STATED PROBLEM: Restate all of the data exactly.

DATA EXTRACT:

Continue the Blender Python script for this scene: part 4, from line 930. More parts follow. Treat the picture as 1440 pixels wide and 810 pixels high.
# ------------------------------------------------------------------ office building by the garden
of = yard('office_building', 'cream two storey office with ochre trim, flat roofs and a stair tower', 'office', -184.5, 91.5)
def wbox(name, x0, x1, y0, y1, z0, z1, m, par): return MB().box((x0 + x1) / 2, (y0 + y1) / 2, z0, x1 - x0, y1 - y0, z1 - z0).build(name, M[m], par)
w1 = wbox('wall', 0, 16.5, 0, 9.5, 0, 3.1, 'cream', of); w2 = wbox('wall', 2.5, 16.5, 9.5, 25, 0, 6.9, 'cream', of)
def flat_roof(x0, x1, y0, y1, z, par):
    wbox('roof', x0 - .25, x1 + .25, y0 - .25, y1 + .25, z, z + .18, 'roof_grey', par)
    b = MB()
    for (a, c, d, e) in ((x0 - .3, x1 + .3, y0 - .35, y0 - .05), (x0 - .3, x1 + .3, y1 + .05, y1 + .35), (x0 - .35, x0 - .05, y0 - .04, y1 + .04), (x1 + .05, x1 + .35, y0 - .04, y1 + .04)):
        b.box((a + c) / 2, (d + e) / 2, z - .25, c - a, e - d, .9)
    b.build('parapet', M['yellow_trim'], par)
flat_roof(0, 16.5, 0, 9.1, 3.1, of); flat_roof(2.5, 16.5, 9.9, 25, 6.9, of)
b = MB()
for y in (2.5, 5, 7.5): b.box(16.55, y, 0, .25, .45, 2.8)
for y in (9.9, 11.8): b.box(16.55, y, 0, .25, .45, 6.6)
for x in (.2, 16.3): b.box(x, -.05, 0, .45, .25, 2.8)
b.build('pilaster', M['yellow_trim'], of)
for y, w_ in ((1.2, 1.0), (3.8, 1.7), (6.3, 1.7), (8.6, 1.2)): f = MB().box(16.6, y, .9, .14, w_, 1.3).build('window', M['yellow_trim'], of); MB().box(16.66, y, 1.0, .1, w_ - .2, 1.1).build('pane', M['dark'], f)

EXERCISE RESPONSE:
Continue the Blender Python script for this scene: part 4, from line 930. More parts follow. Treat the picture as 1440 pixels wide and 810 pixels high.
# ------------------------------------------------------------------ office building by the garden
of = yard('office_building', 'cream two storey office with ochre trim, flat roofs and a stair tower', 'office', -184.5, 91.5)
def wbox(name, x0, x1, y0, y1, z0, z1, m, par): return MB().box((x0 + x1) / 2, (y0 + y1) / 2, z0, x1 - x0, y1 - y0, z1 - z0).build(name, M[m], par)
w1 = wbox('wall', 0, 16.5, 0, 9.5, 0, 3.1, 'cream', of); w2 = wbox('wall', 2.5, 16.5, 9.5, 25, 0, 6.9, 'cream', of)
def flat_roof(x0, x1, y0, y1, z, par):
    wbox('roof', x0 - .25, x1 + .25, y0 - .25, y1 + .25, z, z + .18, 'roof_grey', par)
    b = MB()
    for (a, c, d, e) in ((x0 - .3, x1 + .3, y0 - .35, y0 - .05), (x0 - .3, x1 + .3, y1 + .05, y1 + .35), (x0 - .35, x0 - .05, y0 - .04, y1 + .04), (x1 + .05, x1 + .35, y0 - .04, y1 + .04)):
        b.box((a + c) / 2, (d + e) / 2, z - .25, c - a, e - d, .9)
    b.build('parapet', M['yellow_trim'], par)
flat_roof(0, 16.5, 0, 9.1, 3.1, of); flat_roof(2.5, 16.5, 9.9, 25, 6.9, of)
b = MB()
for y in (2.5, 5, 7.5): b.box(16.55, y, 0, .25, .45, 2.8)
for y in (9.9, 11.8): b.box(16.55, y, 0, .25, .45, 6.6)
for x in (.2, 16.3): b.box(x, -.05, 0, .45, .25, 2.8)
b.build('pilaster', M['yellow_trim'], of)
for y, w_ in ((1.2, 1.0), (3.8, 1.7), (6.3, 1.7), (8.6, 1.2)): f = MB().box(16.6, y, .9, .14, w_, 1.3).build('window', M['yellow_trim'], of); MB().box(16.66, y, 1.0, .1, w_ - .2, 1.1).build('pane', M['dark'], f)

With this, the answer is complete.